In the summer hit Once Upon a Time in Hollywood, Brad Pitt spends a lot of time cruising around Los Angeles in a Cadillac, soaking up the late 1960s ambience along Hollywood Boulevard, the San Fernando Valley, and everywhere in between. As a review in The New Yorker notes, that’s not a bad thing. Indeed, while Pitt and Leonardo DiCaprio are the movie’s lead actors, the Los Angeles Times wrote recently that “Los Angeles is arguably the real star of Quentin Tarantino’s new film.”
Tarantino was just six years old in 1969 and has created something of a fairy tale about the L.A. of that era—happily, a city that has not totally gone away. “The movie was mostly shot in the greater Los Angeles area in locations that have retained their mid-century charm,” according to the L.A. Times piece, “including several restaurants the director frequents to this day.”
That article, along with a piece from Discover Los Angeles, details a number of the locations you can still experience today. One prime contender is The Musso & Frank Grill, a seriously longtime Hollywood hangout (it turns 100 this year) that reportedly closed for nearly a week just so regular customer Tarantino could film there—with Al Pacino playing an agent who meets with DiCaprio’s character to talk about new gigs.

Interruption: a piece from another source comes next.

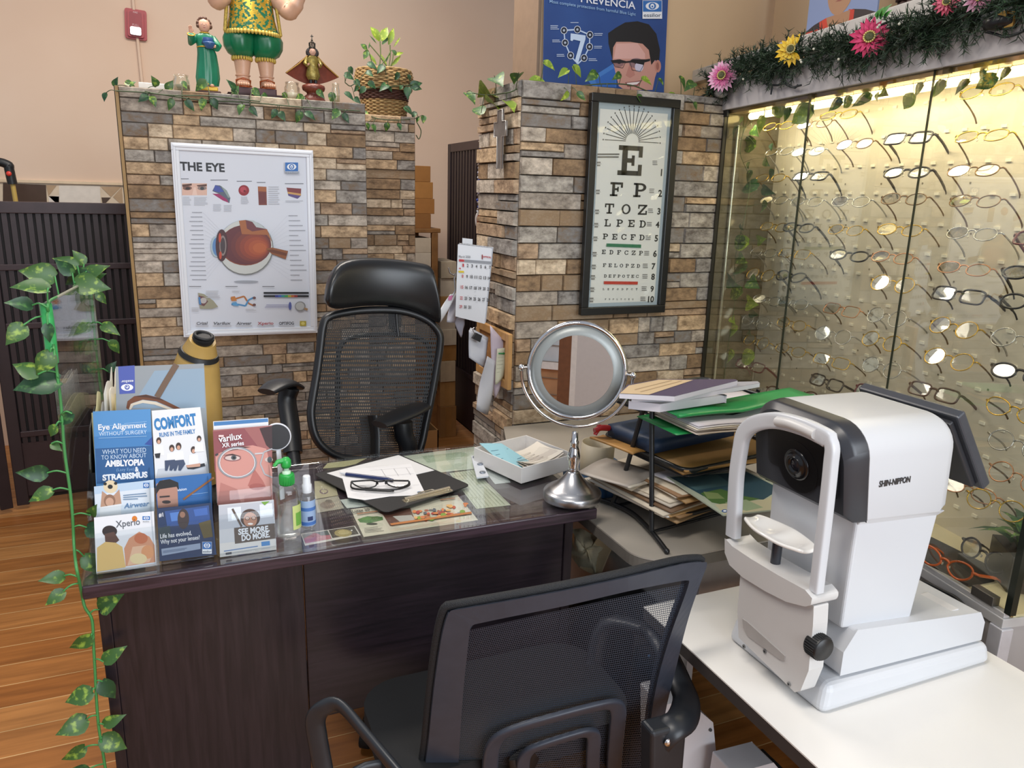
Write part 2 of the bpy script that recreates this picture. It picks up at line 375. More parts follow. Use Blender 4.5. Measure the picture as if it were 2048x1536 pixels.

Or, check out Santa Susana Pass State Historic Park, which is the location of the former Spahn Ranch, where the Manson Family had set up camp in 1968-1969. According to Discover Los Angeles, Spahn Ranch is actually played in the movie by nearby Corriganville Park in Simi Valley. Like the pre-Mansons Spahn Ranch, Corriganville Park was originally used as a set for Western movies. Hike the park’s trails (check out its Movie Ghost Town), or go to Malibu and take a walk through the 703-acre Cameron Nature Preserve in Puerco Canyon, near Malibu Creek State Park; this is where Tarantino filmed DiCaprio in some scenes from the movie’s fictional TV series Bounty Law.
The landmark Beverly Boulevard restaurant El Coyote makes a big cameo too, as the dinner spot where Sharon Tate (played by Margot Robbie) and her friends ate on that fateful evening in August 1969. For more Mexican food, go to Sherman Oaks’ Casa Vega, another veteran eatery (first opened in 1955), where Pitt and DiCaprio share their own dinner toward the end of the film (seated at table C6, according to Discover Los Angeles). One spot you can’t visit, notably, is the Cielo Drive house where Sharon Tate lived, which was razed in the 1990s and then rebuilt with a new address.
To embrace the movie-loving spirit of the film, go to the Regency Bruin Theatre, where Robbie’s character watches one of her own flicks during the movie—and where Once Upon a Time in Hollywood is playing now. The theater in Westwood Village, near UCLA, first opened in 1936 and is a Los Angeles Historic-Cultural Monument.
You could create more California road trips by connecting a variety of classic movie locations around the state. If you want a cool-Western-set road trip, for instance, be sure to include Pappy & Harriot’s Pioneertown Palace, near Joshua Tree National Park, and Lone Pine in the High Sierra.